Interest Only Mortgages

Where only interest is paid monthly and the capital borrowed is repaid at the end of the mortgage term. The mortgage capital is to be repaid by a separate repayment/saving plan such as an endowment, pension, ISA, etc.


  1. Flexibility when moving house. The saving plan can be taken with the house move and topped up to achieve an increased target or even a different type of plan or repayment method can be set up to suit new circumstances.
  2. Flexibility in repayment method e.g. PEP/ISA, pension, endowment, etc.
  3. Possible attainment of the target before the term allowing the mortgage to be repaid early thus saving on interest payments in the latter years or higher than required returns at maturity.

Advantages specific to endowments
1. Waiver of premium benefit during long term illnesses on endowment will pay the premium of the plan thus ensuing that with the payment of interest by social security, no extra capital needed to maintain mortgage payments.
2. Cheap life cover & low cost critical illness protection.

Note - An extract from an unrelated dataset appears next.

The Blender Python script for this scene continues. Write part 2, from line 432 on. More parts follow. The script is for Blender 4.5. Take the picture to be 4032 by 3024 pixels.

  1. The maturity value of the repayment vehicle may fall short of the required target. Requiring the customer to find the shortfall.
  2. No reduction in the debt to the lender over the term of the loan.
  3. Negative equity This can affect interest only mortgages more than repayment loans for the above reason.

It is your responsibility to arrange and maintain the repayment vehicle to the end of the loan term or until the target of the loan is achieved. Failing to maintain or arrange a repayment vehicle and subsequent inability to repay the loan at term may lead to the lender repossessing the property which would be sold to recover their loan.